Les pontons
La ligne de flottaison.
Nous sommes loin du bac et des bateaux légers associés les uns aux autres pour permettre à une armée de franchir la rivière. Les pontons d'aujourd'hui n'ont pas l'ambition de servir de lien d'une rive à l'autre, ils se contentent de s'ancrer sur leurs certitudes, pour accueillir des hôtes qu'ils jugent de choix. Plus que le passage désormais c'est l'accostage qui est de mise, que ce fut pour des bateaux à quai ou des convives en goguette.
Les pontons deviennent ainsi une vitrine sur l'eau, une devanture qui ne fleure pas l'aventure à moins que celle-ci soit à pied sec et gosier humide. Le seul coup de tabac qui soit viendra des décibels qui n'émanent pas de la chambre des machines. Il convient pour s'afficher de s'exposer ainsi, sans nul péril, au-dessus des flots, de s'assurer une ligne de flottaison à l'écart du commun et du courant.
Que ce soit le yacht rutilant ou bien le fêtard désolant, se montrer est un principe essentiel sur cette scène inversée qui place le badaud au-dessus de cet espace offert à tous les regards. Plus il y aura d'yeux braqués sur ce ponton, plus son succès sera assuré. Il doit faire des envieux pour démontrer que l'illusion d'être en partance suffit à se croire des aventuriers des eaux troubles. Pour parfaire la parodie, il est important d'avoir du vent dans les voiles sans même larguer le foc ou bien la trinquette.
Le ponton est la nouvelle expression de la domination sociale. On peut y brûler les planches sans se mettre en danger ni même risquer le mal de mer. Solidement ancré sur sa rive, le parquet favorise la gueule de bois et le tangage, pour peu que le liquide coule dans vos veines. Le terrien se donne ainsi des allures de marins sans avoir besoin d'assurer la manœuvre. La commande seule suffit à passer du statut de matelot à celui de roi qui peut tout se permettre.
Seuls les verres voyagent sur un ponton digne de ce nom. Et puisque l'heure est à l'étiage, à la sécheresse et aux poussées du mercure, autant ne pas y glisser de l'eau mais plus sûrement d'y accumuler des degrés délivrés par de jeunes mousses. Il devient ainsi la bière de la rivière, l'amertume des amoureux de celle qui coule sous le regard indifférent des consommateurs de l'instant.
Il se peut qu'on y célèbre parfois les flots qui passent à proximité. Simple prétexte pour poursuivre cette croisière de l'éphémère, cette bacchanale du canal, cette épopée de la fatuité.

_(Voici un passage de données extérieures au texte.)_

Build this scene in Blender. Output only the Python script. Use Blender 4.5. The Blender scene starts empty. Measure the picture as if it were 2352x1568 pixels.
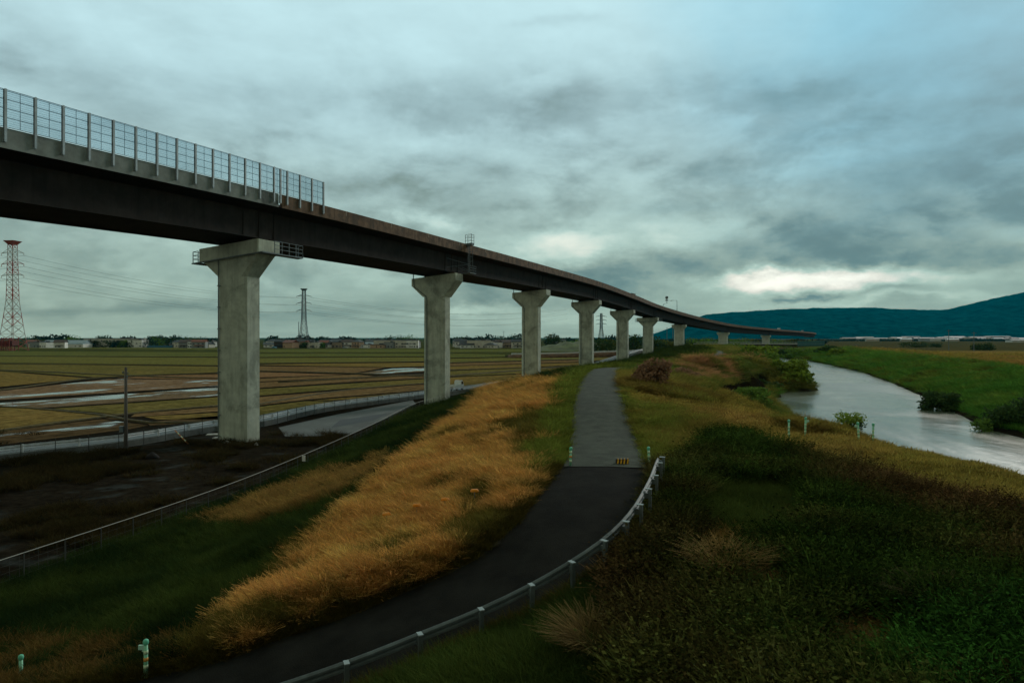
import bpy, math, random
import numpy as np
from mathutils import Vector, Matrix
R = math.radians
random.seed(7)
rng = np.random.default_rng(11)
scene = bpy.context.scene
col = scene.collection

# ------------------------------------------------------------------ camera
CAM = 10.6            # eye height above the paddy plain (m)
F = 1568.0            # focal length in units of a 2352 wide picture
HX, HY = 1176.0, 775.0
cd = bpy.data.cameras.new('camera')
cam = bpy.data.objects.new('camera', cd); col.objects.link(cam)
cam.location = (0, 0, CAM); cam.rotation_euler = (R(90), 0, 0)
cd.sensor_width = 36; cd.lens = 24; cd.shift_y = -9/2352
cd.clip_start = .2; cd.clip_end = 60000
scene.camera = cam
scene.view_settings.view_transform = 'Standard'
scene.view_settings.look = 'None'
scene.view_settings.exposure = .27
scene.view_settings.gamma = 1

# ------------------------------------------------------------------ node helper
class NT:
    def __init__(s, tree): s.t = tree; s.n = tree.nodes; s.l = tree.links
    def node(s, typ, **kw):
        n = s.n.new(typ)
        for k, v in kw.items(): setattr(n, k, v)
        return n
    def put(s, sock, v):
        if hasattr(v, 'links') or isinstance(v, bpy.types.NodeSocket): s.l.new(v, sock)
        elif v is not None:
            if isinstance(v, tuple) and len(v) == 3 and sock.type == 'RGBA': v = (*v, 1)
            sock.default_value = v
    def m(s, op, a, b=None, c=None, clamp=False):
        n = s.node('ShaderNodeMath', operation=op, use_clamp=clamp)
        s.put(n.inputs[0], a); s.put(n.inputs[1], b)
        if c is not None: s.put(n.inputs[2], c)
        return n.outputs[0]
    def add(s, a, b): return s.m('ADD', a, b)
    def sub(s, a, b): return s.m('SUBTRACT', a, b)
    def mul(s, a, b): return s.m('MULTIPLY', a, b)
    def div(s, a, b): return s.m('DIVIDE', a, b)
    def sstep(s, x, a, b, lo=0., hi=1.):
        n = s.node('ShaderNodeMapRange', interpolation_type='SMOOTHSTEP')
        s.put(n.inputs[0], x); n.inputs[1].default_value = a; n.inputs[2].default_value = b
        n.inputs[3].default_value = lo; n.inputs[4].default_value = hi
        return n.outputs[0]
    def mix(s, f, a, b, blend='MIX'):
        n = s.node('ShaderNodeMix', data_type='RGBA', blend_type=blend)
        s.put(n.inputs[0], f); s.put(n.inputs[6], a); s.put(n.inputs[7], b)
        return n.outputs[2]
    def noise(s, vec, scale, detail=4, rough=.55, dist=0., color=False):
        n = s.node('ShaderNodeTexNoise')
        if vec is not None: s.l.new(vec, n.inputs['Vector'])
        n.inputs['Scale'].default_value = scale; n.inputs['Detail'].default_value = detail
        n.inputs['Roughness'].default_value = rough; n.inputs['Distortion'].default_value = dist
        return n.outputs['Color' if color else 'Fac']
    def ramp(s, f, stops):
        n = s.node('ShaderNodeValToRGB'); e = n.color_ramp.elements
        while len(e) < len(stops): e.new(.5)
        for el, (p, c) in zip(e, stops):
            el.position = p; el.color = (c, c, c, 1) if not isinstance(c, tuple) else (*c, 1)
        s.put(n.inputs[0], f); return n.outputs[0]
    def xyz(s, x, y, z):
        n = s.node('ShaderNodeCombineXYZ')
        for i, v in enumerate((x, y, z)): s.put(n.inputs[i], v)
        return n.outputs[0]
    def sep(s, v):
        n = s.node('ShaderNodeSeparateXYZ'); s.l.new(v, n.inputs[0]); return n.outputs
    def vmap(s, v, scale=(1, 1, 1), loc=(0, 0, 0), rot=(0, 0, 0)):
        n = s.node('ShaderNodeMapping'); s.l.new(v, n.inputs[0])
        n.inputs['Location'].default_value = loc; n.inputs['Scale'].default_value = scale
        n.inputs['Rotation'].default_value = rot
        return n.outputs[0]

# ------------------------------------------------------------------ sky
SUN_EL, SUN_AZ = 27., 38.      # the brightest part of the overcast lies ahead and to the right
world = bpy.data.worlds.new('World'); scene.world = world
world.use_nodes = True
w = NT(world.node_tree); w.n.clear()
tc = w.node('ShaderNodeTexCoord').outputs['Generated']
dx, dy, dz = w.sep(tc)
hor = w.m('SQRT', w.add(w.mul(dx, dx), w.mul(dy, dy)))
el = w.div(dz, w.m('MAXIMUM', hor, .02))
az = w.m('ARCTAN2', dx, dy)
den = w.add(w.m('MAXIMUM', dz, 0.), .10)
plane = w.xyz(w.div(dx, den), w.div(dy, den), 0.)
warp = w.sep(w.noise(w.vmap(tc, (1, 1, 2.2)), 6.5, 6, .6, 0., True))
wx = w.mul(w.sub(warp[0], .5), .30); wy = w.mul(w.sub(warp[1], .5), .085)
azw = w.add(az, wx); elw = w.add(el, wy)
base = w.ramp(w.m('MULTIPLY', elw, .5, clamp=True), [(0, .355), (.015, .375), (.04, .42), (.075, .44), (.115, .47), (.155, .50), (.20, .60), (.25, .65), (.30, .52), (.38, .36), (.6, .28), (1., .26)])
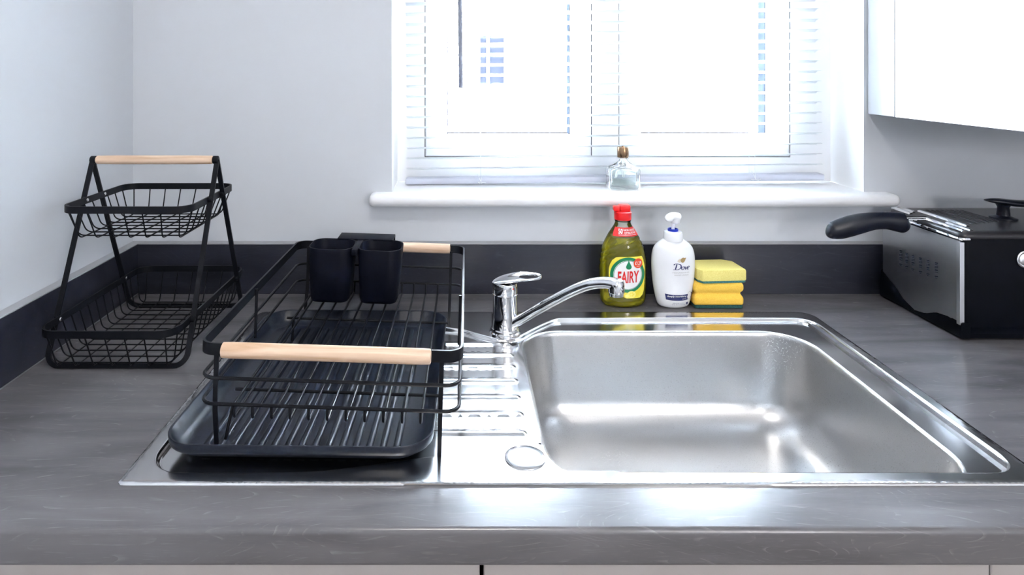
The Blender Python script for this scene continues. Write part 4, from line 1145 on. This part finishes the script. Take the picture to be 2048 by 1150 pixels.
# ================================================================ DEEP FRYER
fy = thing('deep_fryer', 'black deep fat fryer with brushed steel front panel standing right of the sink', 'deep fryer', (0.95, 1.125, 0))
FX0, FX1, FY0, FY1 = 0.792 - 0.95, 1.115 - 0.95, 1.032 - 1.125, 1.222 - 1.125
bm = B()
def fr_ring(ins, z_, r=0.014): return [(x, y, z_) for x, y in rrect(FX0 + ins, FX1 - ins, FY0 + ins, FY1 - ins, r, 6)]
loft(bm, [fr_ring(0.003, 0.012), fr_ring(0.0, 0.03), fr_ring(0.001, 0.150), fr_ring(0.004, 0.158, 0.012)])
obj('housing', bm, M['fryer_black'], fy, angle=50)
# base skirt, front one follows the wavy line
wy = [FY1 + 0.002, 0.060, 0.035, 0.005, -0.020, -0.045, -0.070, FY0 - 0.004]
wz = [0.052, 0.038, 0.022, 0.013, 0.017, 0.028, 0.031, 0.028]
bm = B()
ys = np.linspace(FY1 + 0.003, FY0 - 0.006, 30)
A = []
for y in ys:
    z_ = float(np.interp(-y, [-v for v in wy], wz))
    A.append([bm.verts.new(p) for p in ((FX0 + 0.01, y, 0.004), (FX0 - 0.005, y, 0.004), (FX0 - 0.006, y, 0.008), (FX0 - 0.0035, y, z_ * 0.95), (FX0 - 0.001, y, z_), (FX0 + 0.01, y, z_))])
for a, c in zip(A, A[1:]):
    for j in range(6): bm.faces.new((a[j], a[(j + 1) % 6], c[(j + 1) % 6], c[j]))
bm.faces.new(A[0]); bm.faces.new(A[-1][::-1])
loft(bm, [[(x, y, z_) for x, y in rrect(FX0 - 0.003 + q, FX1 - q, FY0 - 0.006 + q, FY1 + 0.002 - q, 0.012, 5)] for z_, q in ((0.004, 0.001), (0.012, 0.0), (0.018, 0.006))])
base = obj('base', bm, M['fryer_black'], fy, angle=50)
for x in (FX0 + 0.012, FX1 - 0.02):
    for y in (FY0 + 0.01, FY1 - 0.015):
        obj('foot', lathe(B(), [(0.008, 0.0), (0.009, 0.001), (0.009, 0.0055)], 14, (x, y)), M['fryer_black'], fy)
# steel panel, slightly bowed, lower edge follows the wave
bm = B(); ys = np.linspace(FY1 - 0.001, FY0 + 0.001, 26); prev = None; nz_ = 10
pan = lambda y: FX0 - 0.0022 - 0.0035 * (1 - (y / 0.1) ** 2)
cols = []
for y in ys:
    zb = float(np.interp(-y, [-v for v in wy], wz)) - 0.003
    cols.append([bm.verts.new((pan(y) + 0.0015 * (k / nz_) ** 6, y, zb + (0.1555 - zb) * k / nz_)) for k in range(nz_ + 1)])
for a, c in zip(cols, cols[1:]):
    for k in range(nz_): bm.faces.new((a[k], a[k + 1], c[k + 1], c[k]))
g = bmesh.ops.solidify(bm, geom=bm.faces[:], thickness=0.0012)
panel = obj('steel_panel', bm, M['brushed'], fy, angle=50, label='brushed steel front panel')
bm = B(); sweep(bm, fillet([(FX0 - 0.0016, FY0 - 0.0002, 0.024), (FX0 - 0.0016, FY0 - 0.0002, 0.1545)], 0.001), [(-0.0035, -0.0035), (0.0035, -0.0035), (0.0035, 0.0035), (-0.0035, 0.0035)], up=(1, 0, 0))
obj('corner_trim', bm, M['brushed'], fy, angle=50)
# temperature chart print: six columns of small marks
bm = B()
def panel_pt(px, py, eps):
    # picture px/py -> plane x = panel
    X = 0.788; d = X * 1300 / (px - 925); zz_ = 0.43 - (py - 137) * d / 1300
    y = d - 1.125
    return (pan(y) - 0.0014 - eps, y, zz_)
rnd = random.Random(5)
ccs = [1805, 1817, 1830, 1845, 1860, 1876]
for i, cx in enumerate(ccs):
    top = 500 + 4.9 * i
    for j, (dy, h, w) in enumerate(((0, 2.2, 6), (3.4, 1.6, 5), (7.5, 4.5, 6), (14, 2.6, 6.5), (18.5, 1.4, 6), (27, 1.8, 7), (30.2, 1.2, 4))):
        if j in (2,) :
            for q in range(3): add_poly(bm, [(cx - w / 2 + q * 2.2, top + dy), (cx - w / 2 + q * 2.2 + 1.3, top + dy + 0.3), (cx - w / 2 + q * 2.2 + 1.1, top + dy + h), (cx - w / 2 + q * 2.2 - 0.1, top + dy + h)], panel_pt, 0.0002)
        else: add_poly(bm, [(cx - w / 2, top + dy), (cx + w / 2 * rnd.uniform(0.6, 1), top + dy + 1.2), (cx + w / 2 * 0.8, top + dy + h + 1.2), (cx - w / 2, top + dy + h)], panel_pt, 0.0002)
obj('chart_print', bm, M['dark_ink'], panel, smooth=False, label='small dark cooking chart print')
# top rim rails and lid
bm = B(); tube(bm, fillet([(FX0 + 0.03, FY1 + 0.001, 0.159), (FX0 - 0.002, FY1 + 0.001, 0.159), (FX0 - 0.002, FY0 - 0.001, 0.159), (FX0 + 0.012, FY0 - 0.001, 0.159)], 0.009, 5), 0.0026, 8)
obj('rim', bm, M['chrome'], fy, label='dark glossy upper rim')
bm = B()
def lid_ring(ins, z_, r=0.016): return [(x, y, z_) for x, y in rrect(FX0 + 0.004 + ins, FX1 - 0.004 - ins, FY0 + 0.001 + ins, FY1 - 0.001 - ins, r, 6)]
loft(bm, [lid_ring(0.001, 0.1585), lid_ring(0, 0.161), lid_ring(0.0015, 0.1665), lid_ring(0.006, 0.169), lid_ring(0.014, 0.1695)])
lid = obj('lid', bm, M['fryer_lid'], fy, angle=50)
def bar(x, y0, y1, w, z_, m, nm='lid_ridge', h=0.002):
    bm = B(); sweep(bm, [(x, y0, z_), (x, y0 + 0.003, z_ + 0.001), (x, y1 - 0.003, z_ + 0.001), (x, y1, z_)], [(-w, -h), (w, -h), (w * 0.7, h * 0.6), (0, h), (-w * 0.7, h * 0.6)], up=(0, 0, 1))
    obj(nm, bm, m, lid, angle=50)
bar(FX0 + 0.012, -0.083, 0.005, 0.0032, 0.1695, M['chrome'], 'lid_trim')
bar(FX0 + 0.012, 0.040, 0.090, 0.0032, 0.1695, M['chrome'], 'lid_trim')
bar(FX0 + 0.024, -0.083, -0.030, 0.0034, 0.1700, M['chrome'], 'lid_trim')
bar(FX0 + 0.024, 0.050, 0.090, 0.0030, 0.1700, M['chrome'], 'lid_trim')
bar(FX0 + 0.040, -0.055, 0.060, 0.0034, 0.1700, M['chrome'], 'lid_trim')
for k in range(8): bar(FX0 + 0.060 + 0.009 * k, -0.040 + 0.003 * k, 0.070, 0.0014, 0.1695, M['fryer_lid'], h=0.0007)
# lid handle: stem and long oval grip
bm = B(); lathe(bm, [(0.020, 0.1690), (0.020, 0.173), (0.010, 0.176), (0.0085, 0.190), (0.011, 0.195)], 24, (-0.014, 0.0))
obj('lid_handle_stem', bm, M['blue_black'], lid)
bm = B()
hc = crom([(-0.046, 0, 0.2025), (-0.022, 0, 0.2005), (0.012, 0, 0.1965), (0.062, 0, 0.197), (0.085, 0, 0.199)], 6); k_ = len(hc)
sweep(bm, hc, circ(1, 16), up=(0, 0, 1), scales=[(0.014 * math.sqrt(max(0.03, math.sin(PI * min(1, max(0.0, i / (k_ - 1)))))), 0.0058 * math.sqrt(max(0.03, math.sin(PI * i / (k_ - 1))))) for i in range(k_)])
obj('lid_handle_grip', bm, M['blue_black'], lid, angle=60)
# basket handle: curved black grip standing out to the left
bm = B()
kk = 1.13 / 1300
hp = [(1654, 459, 3), (1657, 460, 12), (1664, 461, 17), (1680, 458.5, 20), (1702, 452, 21), (1724, 446.5, 20), (1748, 442.5, 17.5), (1772, 441.5, 17), (1795, 444, 19.5), (1806, 446, 20), (1812, 445, 15), (1816, 443, 8)]
hp3 = [((x - 925) * kk - 0.95, 0.006, 0.43 - (y - 137) * kk) for x, y, w in hp]
c3 = crom(hp3, 4); ws = [w for _, _, w in hp]; wi = np.interp(np.linspace(0, len(ws) - 1, len(c3)), range(len(ws)), ws)
sweep(bm, c3, circ(1, 20), up=(0, 0, 1), scales=[(w * kk * 0.72, w * kk) for w in wi])
hd = obj('basket_handle', bm, M['blue_black'], fy, angle=60, label='curved black basket handle')
bm = B(); 
for yy in (0.0, 0.012): tube(bm, [(hp3[-2][0], yy, 0.168), (FX0 + 0.004, yy, 0.1685), (FX0 + 0.02, yy, 0.1690)], 0.0022, 8)
obj('handle_wire', bm, M['chrome'], hd)
# round badge on the side facing the camera
bm = B(); lathe(bm, [(0.0135, 0), (0.0135, 0.001), (0.012, 0.002), (0.0095, 0.0012), (0.0085, 0.0018), (0.001, 0.0022)], 28)
xf(bm, Matrix.Translation((0.893 - 0.95, FY0 - 0.0002, 0.127)) @ Matrix.Rotation(PI / 2, 4, 'X'))
obj('badge', bm, M['brushed'], fy, label='round steel badge')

Qui donc regarde du côté de l'eau à moins que ce ne fut pour y jeter négligemment un mégot ou bien un papier gras. Le ponton est bien commode puisqu'il offre un promontoire pour permettre ce terrible forfait, ce crime environnemental sous nombre de regards complices.
Souiller et s'arsouiller, la devise est à la mode durant l'été. Il convient d'oublier les tracas de l'heure, les menaces à venir, la rentrée qui se profile. Le ponton est un frêle esquif, un radeau pour qui s'amuse à fermer les yeux sur le réel. Le bateau ivre de ceux qui se délivrent de toute morale et de toute éthique environnementale, le promontoire d'une gloire illusoire, la bouée des déboussolés de la raison.
Guinguette ou estaminet, il symbolise cette course effrénée à la distraction. Se vider la tête et les poches au profit de quelques pirates qui ne disposent que d'une saison pour détrousser les équipages croisés durant leur course estivale. Pas de quartier, l'abordage est d'autant plus aisé que nombre des victimes viennent ici se saborder ou se laisser aller à la dérive, noyant la perte d'espoir dans les folies d'un soir.
L'écope ne sera pas efficace pour empêcher le naufrage de la chose. Si le ponton prend l'eau, c'est que le ciel ne l'épargne pas. Le danger vient d'en haut tandis qu'à ses pieds, la Loire se meurt dans l'indifférence de ceux qui n'en font que l'arrière-plan de leurs agapes. J'ai mal à ma rivière quand je vois cette farce sans cesse renouvelée.